Putting cables under an area used for an anchorage ( can you say Suez Canal? ) might be a bad idea.
Cuts are between Sicily and Tunisia. This is a really big one btw. The most recent report I got says:
- - Saudi Arabia: 55% out of service
- - Djibouti: 71% out of service
- - Egypt: 52% out of service
- - United Arab Emirates: 68% out of service
- - India: 82% out of service
- - Lebanon: 16% out of service
- - Malaysia: 42% out of service
- - Maldives: 100% out of service
- - Pakistan: 51% out of service
- - Qatar: 73% out of service
- - Syria: 36% out of service
- - Taiwan: 39% out of service
- - Yemen: 38% out of service
- - Zambia: 62% out of service
This was a useful map last time there was damage near Alexandria.
Putting cables under an area used for an anchorage ( can you say Suez Canal? ) might be a bad idea.
Perhaps, but the questions "What is the shortest and most convenient route for an undersea cable?' and "What is the shortest and most convenient sea lane?" tend to have very similar answers. Alternately, the problems inherent in routing cables over land in North Africa and the Middle East are obvious.
Does this have something to do with libertarian politics?
What am I missing?
Which conveniently explains why the software development team I work with [somewhere in India] have been complaining bitterly all day about terrible performance issues on our development servers which are located [somewhere else]
This is a general purpose internet magazine, not a narrowly defined politics blog. You'll find everything from rants about the management of Chelsea F.C. to thoughts on modern art, space settlement, weapons system development... pretty much anything you will find in a general newspaper.
We happen to approach life from a mostly libertarian angle, so that will usually come through. But life is not ideology and ideology is not life.
Michael J:
the questions "What is the shortest and most convenient route for an undersea cable?' and "What is the shortest and most convenient sea lane?" tend to have very similar answers.
There are at least a couple of initiatives to build new cables in the Mediterranean ... The new cables however seem designed only for increased capacity rather than for redundancy, as they appear to follow the same geographic route as the current cables ... If that is the case, the new cables will likely be susceptible to the same problems as the current ones. ... It is possible that building new cables to follow a different geographic route is either impractical or too expensive. The geography is what it is and there is not much one can do about that.
Let's see now: a staple of the world communication network, the second-most technologically advanced one, and the one farthest from "compelling" national and legal authority, mysteriously disrupted only to a certain key area, all of whose state agents are heavily involved in surreptitious schemes, and at a time when democaratically elected states are in conflict with authoritarian ones, brigands abound, during a religiously-based world upheaval (what have I missed?)--I think one could put a "libertarian politics" slant on that. I think Heinlein could write a novel about it, were it not on Earth. Let's all apply ourselves, shall we? Someone needs it spelled out.

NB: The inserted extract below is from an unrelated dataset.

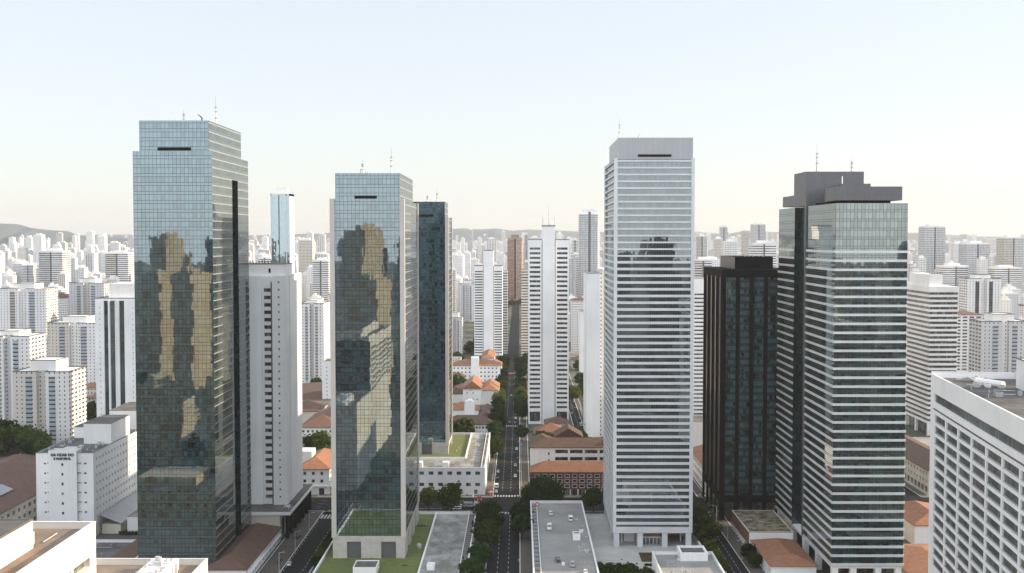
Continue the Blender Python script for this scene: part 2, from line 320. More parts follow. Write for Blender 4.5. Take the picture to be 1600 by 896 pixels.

These kinds of outages are costly and damaging economically but they are not uncommon. There was an even worse one last year caused from the other direction when a minor quake off Taiwan caused an underwater landslide that took out a bunch of cables. I could also point out that the Mediterranean area in question very likely is right on the tectonic plate boundary. I don't need any conspiracy to explain it. Could make a good story plot though, but it would have to be much bigger and last a lot longer.
There are major outages on land all the time as well. I'd say I see a report of one every week or two in the US. I'm sure you are all aware that Backhoe's are cable seeking devices. Doesn't matter where the cable is,a backhoe will find it. There's an old network biz joke along those lines which I've heard many times... I'll leave it to someone else to tell it.
I'm guessing, and can't be bothered searching, but it seems pretty likely the Sicily>Malta dogleg route is chosen because it's very shallow (used to be a land bridge before sea levels rose). You're then happily on the African side of the tectonic divide, and can continue eastwards in geologically stable areas (at least compared to the other side of the Med). For redundancy you'd need to build a more expensive, deepwater route, and who's going to be the one to volunteer to do that?